The Slow Waxing of Light and Life

This is such an awkward time of year. I'm tired of winter, being housebound, being cold, and I'm still immersed in the inner world of contemplation, to the point that I am fairly grumpy with anyone who wants to distract me from it, which is mainly my children, of course.  Rumi said, "My worst habit is I get so tired of winter I become a torture to those I'm with."  I relate to that bear in hibernation.  Just leave me alone and let me dream.  Let me focus on my sap rising, but don't ask me for any of it yet. 

Alas, that is not the way it works in Real Life, is it?  It's hard to slow down when the world doesn't want you to.  And we don't get days off for Tu Bishvat, or for Imbolc and Candlemas, the other two holidays that have occurred recently:

January 29/30 - Tu Bishvat (I discussed this here.)

February 1 - Imbolc.
A day to celebrate the Celtic Brigid, who is goddess or saint, depending on your tradition.  In typical Celtic fashion, the goddess and saint stories blend; she was said to be the foster-mother of Jesus.  I adore her; she is my divine soul-sister, associated with poetry, the hearth-fire, metalsmithing, midwifery, bees, and sacred wells.
February 2 - Candlemas.
A Christian celebration of the return of the light, involving the blessing of beeswax candles, and officially ending the Epiphany season.  Traditionally, people would leave up their Christmas greenery until this day.
All three of these days celebrate the return of life to the earth, the very beginning of spring's return, the waxing of light.  The planting of seeds is a common ritual for all three celebrations.  Imbolc and Candlemas are closely associated and the focus is on purification and renewal of vows, rededication to the Path, refocusing, taking new action.

This ties in nicely for me with Yesod's emphasis on actualizing spiritual concepts.  My sap is rising up the Tree, from Malkuth to Yesod, but I needed a jumpstart.  These holidays provided me with it.  However, the not getting days off really irked me.  I ended up spreading my celebrations and rituals out over an entire week, just to fit it all in around my schedule.

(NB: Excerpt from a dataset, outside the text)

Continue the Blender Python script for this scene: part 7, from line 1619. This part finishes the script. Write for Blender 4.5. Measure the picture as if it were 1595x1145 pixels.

My plans were elaborate; I was going to:
  • burn my Christmas tree which has been standing forlornly in my backyard since Epiphany
  • take a meditative orange-tinted salt bath for purification (using kosher sea salt and the Elmo fizzy bath colors Eliana got for Christmas - one yellow and one red)
  • begin my Svadhisthana exercises
  • bless the orange beeswax candles I bought at Cid's
  • then fill the whole house with candlelight, while I 
  • thoughtfully write out and then recite my spiritual vows for the year
  • plant an indoor herb garden with the kit I bought, focusing on the meaning and fruitful fulfillment of my vows (Basil - for love, exorcism, prosperity; Rosemary - for love, purification, and faithfulness; Thyme - for courage, health, and strength)
The first day I tried to do all these things, I had to begin by cleaning the house, which is obviously part of the purification process.  I mopped all the floors, which was a wonderful way to start, but by the time I had wiped down all surfaces, picked up everything off the floors, then swept and mopped, half the day was gone.

I then went through my new exercises for the first time, while listening to The Bee Priestesses, which was remarkably energizing and empowering.  After that, I took my ritual bath, which was also a powerful experience, but by then, the day was winding down to the time when the kids come home, so I had to stop there.

Then the boiler that powers my baseboard heater system went out.  And I became very aware that elaborate rituals and celebrations are a luxury when you're too cold to function.   I was forced to slow down, then.  One day I was so cold all I could do was take a bath and get into bed.  I slept all afternoon, which was a luxury in itself, and one I haven't indulged in since I can't remember when. 

During that period without heat, I thought about homeless people in cold places like New York and Chicago, and I thought about people who don't have any time to themselves because they're too busy surviving, and I felt that strange tension between gratitude and guilt that seems to be a characteristic of citizens of western industrialized cultures.   

Am I being frivolous, self-indulgent by doing these things when I "should" be working?  This was the question I kept pushing away when I started my celebrations.  But after the heater broke, the question was irrelevant, because I was involved in a more basic existence issue.  Even being able to ask questions like the one above is a luxury.  A privilege, a freedom.

But no.  It is not frivolous to do these things if they help me to center and be healthy and grow.  It is, however, a luxury, a privilege, a freedom - not to feel guilty about, but to be grateful for.  And so, the heater breaking factored into my vows, which hadn't been properly written yet when it happened.  I made several vows related to different areas of my life, but the most important one, resulting from my heater ordeal, was to offer gratitude and praise for everything, not in some vague general way, but for specific individual things and people and events as they come into my field of vision, and thus to grow in my awareness of them.  Even when they're unpleasant and I don't like them.

So with the burning of the tree*, I let my guilt becomes ashes to feed the earth.
With the blessing and lighting of candles, I awaken my awareness of blessing and light.
With the burying of seeds into earth**, I plant my intentions, and as the seeds die out of their form and grow into something new, I will express my gratitude for the death of my old shell and limits of perspective, and I praise the earth and light and water and struggle that bring forth new life.

Amen.

The unexpected completion to my celebrations:
Jenny Stevning posted this drawing as a page to print and color
in response to my mention of her in this post.
Thank you, Jenny.  Coloring this was most fun!

*The tree burning actually didn't go too well.  I had forgotten how long it takes wood to dry.  I did manage to singe it a bit,  after a half hour involving a lighter, copious amounts of newspaper, very cold hands, and more starter fluid than I care to admit.
**I mixed the body of the dead bee I found at Epiphany into the soil.  It just seemed like the thing to do.